A requerida alegou a falta de jurisdição do STA para julgar o processo em causa. Considerou que o mesmo viola a reserva de jurisdição do tribunal constitucional. Nós entendemos que a tutela prevista no artigo 268.º, n. º5, da Constituição tem de ser garantida através dos tribunais administrativos dada a inexistência de meio próprio na jurisdição constitucional. Entendemos também que o controlo realizado pelos tribunais administrativos nos termos do artigo 73/2 CPTA é um controlo difuso da fiscalização concreta (artigo 204CRP) e que a reserva constitucional de jurisdição do TC diz respeito apenas à declaração de inconstitucionalidade de normas com força obrigatória geral. Concordamos assim com o Tribunal. É limitador que seja o Tribunal Constitucional a ter a competência exclusiva. Assim, não estando perante uma declaração de inconstitucionalidade com força obrigatória geral, não existe uma violação da reserva jurisdicional conferida ao Tribunal Constitucional, sendo o STA o competente para dirimir o litígio.

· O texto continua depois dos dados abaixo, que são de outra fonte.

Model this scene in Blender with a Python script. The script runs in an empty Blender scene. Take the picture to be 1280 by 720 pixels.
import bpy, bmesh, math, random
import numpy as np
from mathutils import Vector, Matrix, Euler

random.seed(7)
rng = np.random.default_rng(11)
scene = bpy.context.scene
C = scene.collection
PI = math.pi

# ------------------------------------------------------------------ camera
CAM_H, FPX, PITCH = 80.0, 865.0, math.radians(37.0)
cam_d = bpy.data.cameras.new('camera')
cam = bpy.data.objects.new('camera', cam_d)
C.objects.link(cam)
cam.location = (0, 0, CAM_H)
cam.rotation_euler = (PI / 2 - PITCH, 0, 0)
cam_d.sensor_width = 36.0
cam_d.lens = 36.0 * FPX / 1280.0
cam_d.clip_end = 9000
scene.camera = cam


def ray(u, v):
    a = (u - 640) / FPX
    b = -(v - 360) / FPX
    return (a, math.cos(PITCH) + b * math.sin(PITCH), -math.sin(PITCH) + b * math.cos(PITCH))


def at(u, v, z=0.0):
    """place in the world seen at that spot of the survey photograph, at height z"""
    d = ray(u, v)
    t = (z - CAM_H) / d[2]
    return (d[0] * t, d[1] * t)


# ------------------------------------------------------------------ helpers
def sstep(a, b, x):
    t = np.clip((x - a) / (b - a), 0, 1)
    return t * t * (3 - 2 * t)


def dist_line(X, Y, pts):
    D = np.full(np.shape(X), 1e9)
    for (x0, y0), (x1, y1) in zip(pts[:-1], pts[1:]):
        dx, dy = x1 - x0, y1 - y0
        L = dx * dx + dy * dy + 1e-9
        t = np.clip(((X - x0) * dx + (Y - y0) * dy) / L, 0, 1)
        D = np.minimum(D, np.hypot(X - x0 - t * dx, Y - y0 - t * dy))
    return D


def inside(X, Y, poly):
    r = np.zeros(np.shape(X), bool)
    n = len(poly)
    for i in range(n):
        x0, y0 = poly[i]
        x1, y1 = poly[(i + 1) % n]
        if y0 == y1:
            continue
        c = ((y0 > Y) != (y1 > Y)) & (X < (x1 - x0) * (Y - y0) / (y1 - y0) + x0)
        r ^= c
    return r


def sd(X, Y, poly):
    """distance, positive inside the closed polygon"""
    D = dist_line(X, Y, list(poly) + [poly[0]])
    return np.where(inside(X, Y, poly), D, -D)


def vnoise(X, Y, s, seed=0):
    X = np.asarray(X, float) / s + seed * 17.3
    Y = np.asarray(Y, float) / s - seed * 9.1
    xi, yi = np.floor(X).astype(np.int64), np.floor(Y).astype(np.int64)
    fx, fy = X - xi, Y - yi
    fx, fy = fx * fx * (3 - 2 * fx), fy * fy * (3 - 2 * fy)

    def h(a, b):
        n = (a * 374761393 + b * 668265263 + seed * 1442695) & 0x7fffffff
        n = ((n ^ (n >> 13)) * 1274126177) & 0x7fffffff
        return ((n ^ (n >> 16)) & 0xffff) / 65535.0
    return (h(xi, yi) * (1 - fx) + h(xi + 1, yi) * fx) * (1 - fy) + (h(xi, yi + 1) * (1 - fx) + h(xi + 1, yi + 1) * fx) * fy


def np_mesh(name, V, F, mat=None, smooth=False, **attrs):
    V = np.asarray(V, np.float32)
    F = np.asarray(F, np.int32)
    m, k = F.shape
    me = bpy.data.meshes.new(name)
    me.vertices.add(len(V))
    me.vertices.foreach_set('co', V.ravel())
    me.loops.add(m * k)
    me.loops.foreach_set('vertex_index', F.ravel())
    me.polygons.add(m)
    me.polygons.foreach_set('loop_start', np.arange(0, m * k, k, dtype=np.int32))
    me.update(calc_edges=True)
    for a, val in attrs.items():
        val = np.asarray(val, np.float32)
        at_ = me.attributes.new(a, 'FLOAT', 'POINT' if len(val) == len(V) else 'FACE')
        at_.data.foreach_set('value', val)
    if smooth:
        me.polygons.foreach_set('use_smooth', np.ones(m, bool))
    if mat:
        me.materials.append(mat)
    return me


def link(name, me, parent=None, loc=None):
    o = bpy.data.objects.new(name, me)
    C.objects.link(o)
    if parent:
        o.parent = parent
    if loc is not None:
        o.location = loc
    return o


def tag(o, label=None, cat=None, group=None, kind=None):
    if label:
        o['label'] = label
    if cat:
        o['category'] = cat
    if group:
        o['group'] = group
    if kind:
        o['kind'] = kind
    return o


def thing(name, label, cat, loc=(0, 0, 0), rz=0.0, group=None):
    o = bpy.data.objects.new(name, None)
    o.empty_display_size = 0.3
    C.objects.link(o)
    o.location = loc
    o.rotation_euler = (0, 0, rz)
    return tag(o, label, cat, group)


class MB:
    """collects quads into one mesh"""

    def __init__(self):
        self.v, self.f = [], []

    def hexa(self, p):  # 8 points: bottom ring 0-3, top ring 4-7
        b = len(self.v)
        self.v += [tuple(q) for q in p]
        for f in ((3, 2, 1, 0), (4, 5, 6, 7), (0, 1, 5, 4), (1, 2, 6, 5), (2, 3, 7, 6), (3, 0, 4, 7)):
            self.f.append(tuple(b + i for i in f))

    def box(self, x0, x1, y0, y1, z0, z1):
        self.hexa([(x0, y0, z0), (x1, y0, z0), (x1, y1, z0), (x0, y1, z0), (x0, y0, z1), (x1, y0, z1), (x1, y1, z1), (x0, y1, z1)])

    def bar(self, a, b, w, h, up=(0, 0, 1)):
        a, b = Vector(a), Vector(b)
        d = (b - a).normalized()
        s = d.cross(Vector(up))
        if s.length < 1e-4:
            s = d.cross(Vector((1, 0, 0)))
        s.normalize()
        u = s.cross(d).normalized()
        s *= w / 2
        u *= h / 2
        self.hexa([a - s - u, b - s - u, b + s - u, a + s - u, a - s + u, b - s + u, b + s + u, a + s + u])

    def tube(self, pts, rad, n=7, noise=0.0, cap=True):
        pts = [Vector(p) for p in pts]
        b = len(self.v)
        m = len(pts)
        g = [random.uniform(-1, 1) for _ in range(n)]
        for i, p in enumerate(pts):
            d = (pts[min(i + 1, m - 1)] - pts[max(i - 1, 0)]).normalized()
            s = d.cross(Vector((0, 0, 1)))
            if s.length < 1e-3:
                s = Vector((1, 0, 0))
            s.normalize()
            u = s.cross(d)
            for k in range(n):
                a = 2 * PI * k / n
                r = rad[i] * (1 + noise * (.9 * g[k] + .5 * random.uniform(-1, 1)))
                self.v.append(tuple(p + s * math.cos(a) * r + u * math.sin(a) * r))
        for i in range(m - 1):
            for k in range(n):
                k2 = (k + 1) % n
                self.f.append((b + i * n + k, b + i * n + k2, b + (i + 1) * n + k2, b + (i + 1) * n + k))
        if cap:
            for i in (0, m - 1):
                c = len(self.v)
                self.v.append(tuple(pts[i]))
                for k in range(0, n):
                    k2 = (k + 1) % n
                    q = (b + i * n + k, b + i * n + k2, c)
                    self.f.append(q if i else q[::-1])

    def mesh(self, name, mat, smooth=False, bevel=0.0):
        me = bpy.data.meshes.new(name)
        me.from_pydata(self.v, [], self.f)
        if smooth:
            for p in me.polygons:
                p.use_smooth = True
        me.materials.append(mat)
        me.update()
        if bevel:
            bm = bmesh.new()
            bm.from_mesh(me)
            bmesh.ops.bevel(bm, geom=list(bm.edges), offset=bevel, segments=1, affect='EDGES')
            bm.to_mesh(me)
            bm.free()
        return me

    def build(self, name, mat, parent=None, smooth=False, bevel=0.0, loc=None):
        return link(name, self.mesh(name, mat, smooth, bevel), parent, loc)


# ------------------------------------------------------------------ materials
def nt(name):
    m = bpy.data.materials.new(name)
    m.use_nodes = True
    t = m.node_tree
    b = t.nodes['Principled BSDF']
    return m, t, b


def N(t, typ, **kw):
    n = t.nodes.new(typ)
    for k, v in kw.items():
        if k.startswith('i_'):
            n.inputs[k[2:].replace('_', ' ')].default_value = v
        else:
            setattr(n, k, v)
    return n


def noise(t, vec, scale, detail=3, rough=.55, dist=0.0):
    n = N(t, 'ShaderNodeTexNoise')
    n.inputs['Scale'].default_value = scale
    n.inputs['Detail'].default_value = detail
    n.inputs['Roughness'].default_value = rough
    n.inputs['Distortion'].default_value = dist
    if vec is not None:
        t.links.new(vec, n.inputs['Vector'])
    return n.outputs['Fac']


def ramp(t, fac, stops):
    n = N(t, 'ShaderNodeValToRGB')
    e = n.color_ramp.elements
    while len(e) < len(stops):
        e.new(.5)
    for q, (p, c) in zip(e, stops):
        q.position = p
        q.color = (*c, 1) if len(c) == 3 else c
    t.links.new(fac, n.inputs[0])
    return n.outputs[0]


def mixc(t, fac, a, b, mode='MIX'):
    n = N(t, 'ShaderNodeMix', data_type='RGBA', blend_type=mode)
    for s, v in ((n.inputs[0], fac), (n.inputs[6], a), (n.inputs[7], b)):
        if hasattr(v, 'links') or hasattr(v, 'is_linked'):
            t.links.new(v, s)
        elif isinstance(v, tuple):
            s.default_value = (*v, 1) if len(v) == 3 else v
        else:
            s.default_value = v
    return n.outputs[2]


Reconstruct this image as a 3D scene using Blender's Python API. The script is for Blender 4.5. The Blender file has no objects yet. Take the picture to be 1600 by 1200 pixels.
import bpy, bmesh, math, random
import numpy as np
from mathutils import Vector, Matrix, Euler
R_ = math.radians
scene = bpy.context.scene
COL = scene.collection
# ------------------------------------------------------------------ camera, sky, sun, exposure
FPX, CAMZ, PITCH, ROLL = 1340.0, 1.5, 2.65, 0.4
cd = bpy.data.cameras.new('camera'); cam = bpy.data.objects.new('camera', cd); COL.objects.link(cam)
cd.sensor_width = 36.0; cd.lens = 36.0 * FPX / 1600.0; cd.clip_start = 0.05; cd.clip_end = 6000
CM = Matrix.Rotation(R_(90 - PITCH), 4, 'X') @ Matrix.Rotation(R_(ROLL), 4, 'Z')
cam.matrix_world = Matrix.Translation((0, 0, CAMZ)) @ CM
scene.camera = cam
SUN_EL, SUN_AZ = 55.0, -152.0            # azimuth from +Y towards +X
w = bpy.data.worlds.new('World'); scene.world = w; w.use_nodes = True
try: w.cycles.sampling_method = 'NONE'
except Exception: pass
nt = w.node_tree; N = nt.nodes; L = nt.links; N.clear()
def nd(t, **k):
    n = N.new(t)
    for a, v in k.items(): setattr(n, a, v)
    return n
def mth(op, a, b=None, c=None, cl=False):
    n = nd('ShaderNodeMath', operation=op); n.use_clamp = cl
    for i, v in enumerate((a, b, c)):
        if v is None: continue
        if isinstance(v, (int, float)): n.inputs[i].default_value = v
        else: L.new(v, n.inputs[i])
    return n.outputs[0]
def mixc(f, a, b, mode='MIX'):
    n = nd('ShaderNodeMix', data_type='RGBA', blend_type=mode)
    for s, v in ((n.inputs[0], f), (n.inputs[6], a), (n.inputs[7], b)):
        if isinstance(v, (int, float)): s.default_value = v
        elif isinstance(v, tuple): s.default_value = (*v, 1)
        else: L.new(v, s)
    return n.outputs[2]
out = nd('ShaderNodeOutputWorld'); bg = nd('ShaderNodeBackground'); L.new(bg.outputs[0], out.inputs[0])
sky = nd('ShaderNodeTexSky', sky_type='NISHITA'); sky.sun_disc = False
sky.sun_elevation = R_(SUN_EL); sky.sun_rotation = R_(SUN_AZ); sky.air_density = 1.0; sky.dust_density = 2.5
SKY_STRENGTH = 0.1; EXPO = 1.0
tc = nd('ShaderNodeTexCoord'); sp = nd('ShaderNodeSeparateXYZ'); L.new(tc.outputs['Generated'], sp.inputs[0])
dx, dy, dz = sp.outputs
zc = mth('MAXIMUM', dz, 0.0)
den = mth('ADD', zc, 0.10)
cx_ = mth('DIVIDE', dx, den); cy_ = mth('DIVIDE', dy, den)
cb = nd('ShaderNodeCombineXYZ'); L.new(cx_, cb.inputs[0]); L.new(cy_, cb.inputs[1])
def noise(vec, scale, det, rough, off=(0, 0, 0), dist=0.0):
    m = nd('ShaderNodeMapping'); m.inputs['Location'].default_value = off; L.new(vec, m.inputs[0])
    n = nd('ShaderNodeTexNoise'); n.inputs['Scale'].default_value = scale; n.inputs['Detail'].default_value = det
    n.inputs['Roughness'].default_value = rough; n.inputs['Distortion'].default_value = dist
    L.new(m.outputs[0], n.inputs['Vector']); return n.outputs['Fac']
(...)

Em relação à declaração de ilegalidade da norma com efeitos pessoais presente no artigo 73.º, n.º 2, do CPTA. Se houvesse procedência da ação, estar-se-ia a colocar em causa o princípio da igualdade: as medidas proibitivas continuariam a vigorar para aqueles que se encontrassem com o indivíduo, tornando claramente inútil a eventual desaplicação das normas a um único sujeito. Para além disso o princípio da legalidade ficaria ferido: o tribunal julga procedente a ação, declarando a ilegalidade de uma norma jurídica, mas a norma continuara a subsistir na ordem jurídica.